As far as I am aware, the only speedlights which can operate without any internal batteries are the Metz range. All the others need those 4 pesky AAs inside the flash at all times for control. The external HV power pack bypasses ONLY the internal supply to the capacitor.
Hence, if you change the speedlight to "External Power only" you are merely cutting off that portion of the recharging power drawn from the internal AAs. I assume that there is no indication on the power pack of recycling (change in status lights in one form or another is a popular way of showing this - some of my Pixel TD-381s twinkle while recycling, the newer ones flash on/off more slowly then return to constant when fully recycled.

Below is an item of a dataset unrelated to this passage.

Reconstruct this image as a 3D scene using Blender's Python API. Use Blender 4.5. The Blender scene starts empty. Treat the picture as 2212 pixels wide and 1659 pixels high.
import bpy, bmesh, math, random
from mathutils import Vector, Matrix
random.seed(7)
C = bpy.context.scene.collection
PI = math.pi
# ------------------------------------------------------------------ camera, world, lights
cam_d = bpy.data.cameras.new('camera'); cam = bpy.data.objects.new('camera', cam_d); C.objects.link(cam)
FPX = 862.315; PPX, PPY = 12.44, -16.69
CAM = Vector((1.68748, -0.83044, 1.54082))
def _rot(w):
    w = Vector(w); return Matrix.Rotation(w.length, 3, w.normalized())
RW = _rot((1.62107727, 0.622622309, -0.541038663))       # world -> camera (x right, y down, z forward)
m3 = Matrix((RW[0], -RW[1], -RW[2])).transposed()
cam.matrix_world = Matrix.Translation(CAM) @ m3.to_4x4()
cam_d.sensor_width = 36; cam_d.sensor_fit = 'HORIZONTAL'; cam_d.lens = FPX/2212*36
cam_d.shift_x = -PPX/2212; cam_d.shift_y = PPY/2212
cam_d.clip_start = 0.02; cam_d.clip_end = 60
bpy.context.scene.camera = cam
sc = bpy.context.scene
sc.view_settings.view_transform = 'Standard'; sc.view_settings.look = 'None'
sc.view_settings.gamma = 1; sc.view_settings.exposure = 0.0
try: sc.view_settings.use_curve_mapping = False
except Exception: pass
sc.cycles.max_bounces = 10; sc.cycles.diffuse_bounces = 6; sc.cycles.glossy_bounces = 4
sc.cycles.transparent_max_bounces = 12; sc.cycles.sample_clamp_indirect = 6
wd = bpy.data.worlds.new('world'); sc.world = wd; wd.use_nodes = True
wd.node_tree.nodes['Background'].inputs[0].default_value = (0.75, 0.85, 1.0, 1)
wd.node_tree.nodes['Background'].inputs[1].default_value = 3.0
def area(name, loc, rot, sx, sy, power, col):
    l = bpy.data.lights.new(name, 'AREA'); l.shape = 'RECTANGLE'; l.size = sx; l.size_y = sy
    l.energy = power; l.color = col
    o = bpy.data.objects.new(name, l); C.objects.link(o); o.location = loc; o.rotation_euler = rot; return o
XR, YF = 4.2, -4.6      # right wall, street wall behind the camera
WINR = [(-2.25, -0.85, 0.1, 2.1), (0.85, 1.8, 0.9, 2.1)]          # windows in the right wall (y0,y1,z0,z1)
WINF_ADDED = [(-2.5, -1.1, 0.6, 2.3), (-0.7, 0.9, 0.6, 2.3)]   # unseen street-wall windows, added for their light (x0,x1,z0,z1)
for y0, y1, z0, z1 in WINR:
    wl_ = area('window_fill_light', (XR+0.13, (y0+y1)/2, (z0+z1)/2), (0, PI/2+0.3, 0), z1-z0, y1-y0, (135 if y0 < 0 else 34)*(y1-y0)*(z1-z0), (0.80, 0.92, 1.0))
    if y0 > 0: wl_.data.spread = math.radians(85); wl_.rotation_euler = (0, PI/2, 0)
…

My CL4500-equivalent, the Godox PB960, ramps up from no blue lights to (eg) 3 blue LEDs then the red ready light comes on)

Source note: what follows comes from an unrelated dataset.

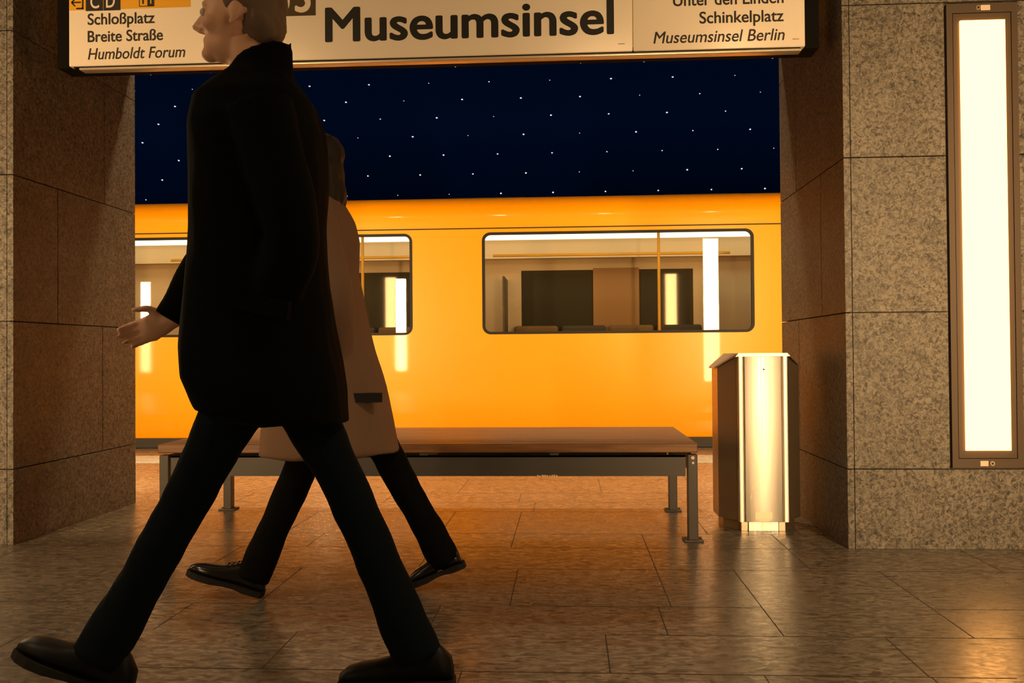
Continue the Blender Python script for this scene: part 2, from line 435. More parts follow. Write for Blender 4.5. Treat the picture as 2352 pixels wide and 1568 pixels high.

One way you could check is to set the speedlight to "External Power ONLY" and manually fire it with the test button. Fairly obviously, with only the HV pack as power source if the flash fires and recycles then power IS getting through.
One potential area to check for faults is the cable. Though these things look sturdy on the outside, internally each of the 3 individual wires usually comprises 7 ultra-thin strands of copper thinner than baby hair. Easily broken. VERY easily broken. Can you test the 3 individual wires for continuity with a multi-meter? Test both with the cable relaxed and with it stretched to normal working length. It's very common indeed for cables to be over-stretched and then you get intermittent breaks (usual culprit is pulling the plug out by the cable instead of the plug itself) - trouble is that these intermittent breaks don't always show up on test unless you replicate the conditions of use, which includes stretching them.